A cantora Ana Oliveira considera que portugueses e lusodescendentes radicados na Venezuela reagem ao jazz português de maneira sentimental e emotiva, associando-o com o fado.
“Na Venezuela, reagem de forma mais sentimental e emotiva. Aqueles que compreendem a língua reagem um bocadinho para além disso. Compreendem o texto e vão buscar e identificar os elementos com o que se está a passar. E a palavra, cantada em português, adquire aquela força que o fado já tem, porque as pessoas naturalmente associam ao fado e a receção é muito boa”, disse.
Ana Oliveira esteve na Venezuela, acompanhada pelo pianista João Pedro Coelho, para representar Portugal no III Festival Euro-venezuelano de Jazz, que reuniu ainda artistas da Espanha, França, Itália, Polónia, Suíça e do país anfitrião nas cidades venezuelanas de Caracas, Maracaibo e Margarita.
“Eu não tenho guitarra portuguesa na formação do grupo, não tenho o som instrumental que tem o fado, tenho um som muito mais próximo do usado tradicionalmente no jazz. E isso faz uma fusão e faz um som que é um pouco diferente do fado”, disse.
Admitindo, no entanto, que às vezes vai “roubar” algumas canções ao fado, explicou que “as pessoas reagem de uma forma identitária, identificam com o país”, que “esta procura de identidade começa no texto cantado em português” e que ela própria procura que as suas canções vão ao encontro das suas raízes.
Por outro lado, explicou que tem cantado “autores portugueses muito marcantes”, como o Sérgio Godinho, Zeca Afonso, José Luís Tinoco, Ary dos Santos, mas que recentemente decidiu fazer um bocadinho ao contrário e ir buscar textos portugueses, mas poesia original, do prémio Nobel da Literatura José Saramago, que, “apesar de não ser um poeta e não se considerar um poeta, tem dois livros muito bonitos, que se chamam os Poemas Possíveis e Provavelmente Alegria”.

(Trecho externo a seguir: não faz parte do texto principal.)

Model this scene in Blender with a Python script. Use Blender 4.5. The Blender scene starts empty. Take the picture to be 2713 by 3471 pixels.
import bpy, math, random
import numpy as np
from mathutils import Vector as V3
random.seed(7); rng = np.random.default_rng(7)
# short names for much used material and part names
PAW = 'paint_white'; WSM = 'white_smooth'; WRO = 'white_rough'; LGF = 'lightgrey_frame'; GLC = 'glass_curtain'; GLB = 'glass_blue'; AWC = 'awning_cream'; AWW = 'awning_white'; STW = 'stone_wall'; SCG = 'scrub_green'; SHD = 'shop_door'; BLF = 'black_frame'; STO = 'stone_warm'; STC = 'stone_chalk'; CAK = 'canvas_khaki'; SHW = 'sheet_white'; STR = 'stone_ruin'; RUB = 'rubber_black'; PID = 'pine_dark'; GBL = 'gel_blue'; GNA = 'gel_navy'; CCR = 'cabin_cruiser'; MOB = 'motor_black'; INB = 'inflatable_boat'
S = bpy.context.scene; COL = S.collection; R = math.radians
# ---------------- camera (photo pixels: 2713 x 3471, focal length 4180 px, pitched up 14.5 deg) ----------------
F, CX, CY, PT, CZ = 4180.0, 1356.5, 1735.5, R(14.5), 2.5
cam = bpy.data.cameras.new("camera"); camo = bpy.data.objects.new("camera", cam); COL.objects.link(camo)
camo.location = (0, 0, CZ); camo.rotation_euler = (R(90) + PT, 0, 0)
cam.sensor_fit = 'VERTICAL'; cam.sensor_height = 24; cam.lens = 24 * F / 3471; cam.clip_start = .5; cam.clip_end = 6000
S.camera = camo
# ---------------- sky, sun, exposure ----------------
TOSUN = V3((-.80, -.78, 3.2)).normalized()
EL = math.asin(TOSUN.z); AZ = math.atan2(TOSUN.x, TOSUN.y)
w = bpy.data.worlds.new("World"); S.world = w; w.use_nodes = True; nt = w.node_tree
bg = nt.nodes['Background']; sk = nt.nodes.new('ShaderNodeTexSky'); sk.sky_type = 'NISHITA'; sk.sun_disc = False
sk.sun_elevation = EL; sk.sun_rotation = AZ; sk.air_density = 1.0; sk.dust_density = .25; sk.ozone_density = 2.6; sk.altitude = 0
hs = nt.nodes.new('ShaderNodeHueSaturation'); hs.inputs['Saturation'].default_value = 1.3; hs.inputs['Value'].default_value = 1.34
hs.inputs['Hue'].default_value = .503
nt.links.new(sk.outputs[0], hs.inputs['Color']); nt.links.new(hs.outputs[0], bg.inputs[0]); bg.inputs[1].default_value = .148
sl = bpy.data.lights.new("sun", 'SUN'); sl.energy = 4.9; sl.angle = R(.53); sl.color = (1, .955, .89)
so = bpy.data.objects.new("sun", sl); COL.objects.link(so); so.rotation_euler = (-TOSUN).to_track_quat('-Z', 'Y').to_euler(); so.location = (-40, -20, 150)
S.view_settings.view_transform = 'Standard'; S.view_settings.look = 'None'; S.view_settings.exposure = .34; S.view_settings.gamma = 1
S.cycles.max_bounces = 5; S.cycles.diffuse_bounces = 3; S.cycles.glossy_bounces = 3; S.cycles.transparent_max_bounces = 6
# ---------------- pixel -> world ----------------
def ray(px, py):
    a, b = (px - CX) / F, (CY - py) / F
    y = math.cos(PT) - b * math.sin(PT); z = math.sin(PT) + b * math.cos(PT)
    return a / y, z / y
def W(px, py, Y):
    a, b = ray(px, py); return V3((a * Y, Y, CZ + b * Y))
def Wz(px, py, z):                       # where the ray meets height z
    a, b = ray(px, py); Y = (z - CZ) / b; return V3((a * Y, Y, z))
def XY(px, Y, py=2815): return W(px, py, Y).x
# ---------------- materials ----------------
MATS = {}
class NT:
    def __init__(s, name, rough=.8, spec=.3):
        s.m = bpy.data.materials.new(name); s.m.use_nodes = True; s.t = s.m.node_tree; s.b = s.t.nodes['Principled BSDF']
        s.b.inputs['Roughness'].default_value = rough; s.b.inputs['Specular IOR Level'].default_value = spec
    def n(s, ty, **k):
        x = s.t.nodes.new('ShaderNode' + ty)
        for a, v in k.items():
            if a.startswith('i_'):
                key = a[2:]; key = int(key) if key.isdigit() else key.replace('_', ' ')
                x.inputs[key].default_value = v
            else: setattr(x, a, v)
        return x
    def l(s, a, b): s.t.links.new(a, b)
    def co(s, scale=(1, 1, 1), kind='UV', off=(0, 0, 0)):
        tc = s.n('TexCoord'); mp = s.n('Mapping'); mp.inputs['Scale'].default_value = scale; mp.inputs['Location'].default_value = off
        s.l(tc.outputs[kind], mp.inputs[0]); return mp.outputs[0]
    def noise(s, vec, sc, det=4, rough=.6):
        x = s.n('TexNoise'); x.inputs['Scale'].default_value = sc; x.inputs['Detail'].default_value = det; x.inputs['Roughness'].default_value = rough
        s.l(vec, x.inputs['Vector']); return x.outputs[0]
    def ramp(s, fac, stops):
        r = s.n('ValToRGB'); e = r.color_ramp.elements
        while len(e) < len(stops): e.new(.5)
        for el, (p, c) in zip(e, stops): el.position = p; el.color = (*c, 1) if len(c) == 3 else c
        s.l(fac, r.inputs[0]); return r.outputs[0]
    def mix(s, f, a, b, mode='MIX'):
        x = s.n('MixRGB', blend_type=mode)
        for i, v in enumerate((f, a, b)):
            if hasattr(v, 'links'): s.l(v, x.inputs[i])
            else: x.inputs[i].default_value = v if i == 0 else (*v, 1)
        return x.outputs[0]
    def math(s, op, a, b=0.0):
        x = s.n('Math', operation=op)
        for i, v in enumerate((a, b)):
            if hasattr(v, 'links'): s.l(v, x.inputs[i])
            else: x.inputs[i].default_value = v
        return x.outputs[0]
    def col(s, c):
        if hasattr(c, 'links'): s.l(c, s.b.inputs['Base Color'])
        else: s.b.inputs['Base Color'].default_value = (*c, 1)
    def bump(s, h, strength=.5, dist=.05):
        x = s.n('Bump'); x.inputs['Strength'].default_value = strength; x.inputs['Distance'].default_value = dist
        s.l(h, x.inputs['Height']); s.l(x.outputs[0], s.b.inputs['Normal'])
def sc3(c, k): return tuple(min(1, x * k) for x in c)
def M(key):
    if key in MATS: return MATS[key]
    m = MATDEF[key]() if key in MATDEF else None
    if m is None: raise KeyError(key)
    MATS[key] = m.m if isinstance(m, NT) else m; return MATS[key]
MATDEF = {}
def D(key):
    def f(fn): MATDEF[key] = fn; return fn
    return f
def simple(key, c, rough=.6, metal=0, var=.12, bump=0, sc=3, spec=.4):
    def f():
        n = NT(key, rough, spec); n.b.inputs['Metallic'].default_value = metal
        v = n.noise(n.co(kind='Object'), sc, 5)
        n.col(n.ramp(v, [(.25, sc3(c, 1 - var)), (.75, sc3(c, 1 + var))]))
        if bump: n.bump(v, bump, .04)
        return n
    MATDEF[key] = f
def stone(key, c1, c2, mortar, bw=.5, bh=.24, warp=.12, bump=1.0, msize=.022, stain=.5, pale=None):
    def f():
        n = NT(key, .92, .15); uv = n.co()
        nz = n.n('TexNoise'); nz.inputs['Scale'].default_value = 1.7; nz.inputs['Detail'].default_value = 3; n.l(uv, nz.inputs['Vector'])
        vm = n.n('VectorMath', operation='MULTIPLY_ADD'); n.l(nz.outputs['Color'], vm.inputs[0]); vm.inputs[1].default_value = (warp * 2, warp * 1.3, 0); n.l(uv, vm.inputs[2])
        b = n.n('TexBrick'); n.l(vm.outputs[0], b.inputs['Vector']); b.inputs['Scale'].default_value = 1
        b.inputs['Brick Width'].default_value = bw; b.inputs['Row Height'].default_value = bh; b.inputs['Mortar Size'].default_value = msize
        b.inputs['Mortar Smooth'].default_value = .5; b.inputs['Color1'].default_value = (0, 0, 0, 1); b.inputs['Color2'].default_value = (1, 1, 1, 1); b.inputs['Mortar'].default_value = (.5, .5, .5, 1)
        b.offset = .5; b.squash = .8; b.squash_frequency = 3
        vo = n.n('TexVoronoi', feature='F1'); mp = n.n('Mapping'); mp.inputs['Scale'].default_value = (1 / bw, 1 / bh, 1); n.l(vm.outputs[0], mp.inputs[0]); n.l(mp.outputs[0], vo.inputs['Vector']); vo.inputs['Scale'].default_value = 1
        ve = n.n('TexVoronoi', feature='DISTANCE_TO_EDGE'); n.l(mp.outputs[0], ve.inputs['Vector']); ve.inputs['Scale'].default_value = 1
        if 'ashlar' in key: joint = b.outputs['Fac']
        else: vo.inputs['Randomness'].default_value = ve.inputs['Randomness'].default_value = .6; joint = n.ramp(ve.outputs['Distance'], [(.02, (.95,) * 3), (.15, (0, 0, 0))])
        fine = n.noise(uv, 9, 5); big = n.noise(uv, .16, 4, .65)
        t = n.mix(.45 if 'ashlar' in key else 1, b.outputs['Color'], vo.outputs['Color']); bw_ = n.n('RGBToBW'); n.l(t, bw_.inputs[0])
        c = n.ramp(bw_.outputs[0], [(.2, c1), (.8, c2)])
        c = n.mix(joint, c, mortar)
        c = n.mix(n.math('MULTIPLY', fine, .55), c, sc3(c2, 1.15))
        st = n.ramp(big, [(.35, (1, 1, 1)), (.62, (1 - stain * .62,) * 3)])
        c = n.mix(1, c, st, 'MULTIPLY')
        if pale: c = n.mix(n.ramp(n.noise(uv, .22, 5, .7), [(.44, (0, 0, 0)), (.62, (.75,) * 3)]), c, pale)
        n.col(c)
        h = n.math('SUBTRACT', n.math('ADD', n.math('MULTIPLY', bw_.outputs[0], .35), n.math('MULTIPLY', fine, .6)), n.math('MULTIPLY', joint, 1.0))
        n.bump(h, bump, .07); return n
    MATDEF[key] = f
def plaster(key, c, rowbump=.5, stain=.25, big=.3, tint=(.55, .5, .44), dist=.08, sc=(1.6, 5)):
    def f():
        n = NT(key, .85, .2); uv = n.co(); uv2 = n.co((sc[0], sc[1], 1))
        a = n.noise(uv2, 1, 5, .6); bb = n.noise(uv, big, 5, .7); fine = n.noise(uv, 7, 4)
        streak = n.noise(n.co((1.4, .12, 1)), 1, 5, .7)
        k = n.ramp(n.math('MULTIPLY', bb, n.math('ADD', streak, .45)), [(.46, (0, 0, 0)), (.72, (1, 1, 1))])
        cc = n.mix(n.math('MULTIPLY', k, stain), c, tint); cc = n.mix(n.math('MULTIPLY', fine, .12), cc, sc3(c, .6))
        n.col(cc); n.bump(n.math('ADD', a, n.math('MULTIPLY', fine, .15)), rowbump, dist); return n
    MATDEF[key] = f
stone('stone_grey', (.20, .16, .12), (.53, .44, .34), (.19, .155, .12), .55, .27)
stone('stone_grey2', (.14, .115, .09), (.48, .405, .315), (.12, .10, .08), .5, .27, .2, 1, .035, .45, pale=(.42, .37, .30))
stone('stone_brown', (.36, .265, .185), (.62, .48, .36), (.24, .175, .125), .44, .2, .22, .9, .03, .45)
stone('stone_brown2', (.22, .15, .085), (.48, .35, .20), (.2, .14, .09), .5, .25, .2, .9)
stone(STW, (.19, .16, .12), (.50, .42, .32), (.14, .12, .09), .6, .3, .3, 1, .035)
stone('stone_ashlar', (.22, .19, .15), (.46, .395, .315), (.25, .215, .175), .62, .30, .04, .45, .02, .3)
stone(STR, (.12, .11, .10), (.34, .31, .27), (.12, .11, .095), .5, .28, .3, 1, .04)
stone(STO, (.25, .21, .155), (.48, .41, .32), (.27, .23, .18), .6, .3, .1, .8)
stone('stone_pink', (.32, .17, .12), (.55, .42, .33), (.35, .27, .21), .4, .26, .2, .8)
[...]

“Fui investigar algumas daquelas poesias e imediatamente senti uma empatia gigante naquela maneira e naquelas palavras e ‘vi música’ quando estava a ler os textos. E o ímpeto foi fazer canções sobre aqueles poemas, uma recolha simbólica de alguns poemas de que gostei mais e que fiz música, escrevi a música, fiz os arranjos e editei um livro de partituras”, explicou, precisando que foi isso o que a levou à Venezuela: uma mistura, essa recolha da língua portuguesa no jazz.
Por outro lado, agradeceu a oportunidade de visitar a Venezuela, lidar com alunos das escolas de música locais e assistir a um concerto com a Simón Bolívar Big Band Jazz.
Ana Oliveira espera ter justificação e motivos para voltar mais do que uma vez à Venezuela, onde esteve a convite da Embaixada de Portugal e do instituto Camões.
“É importantíssimo que estas instituições façam todos os possíveis para continuar a fazer [isso], porque há muita coisa que falta dar a conhecer dos portugueses no mundo inteiro (…) portanto, é através destas instituições que depois os países percebem o que é que culturalmente está a acontecer e é possível contribuir bastante para a divulgação da música e arte portuguesa em geral”, concluiu.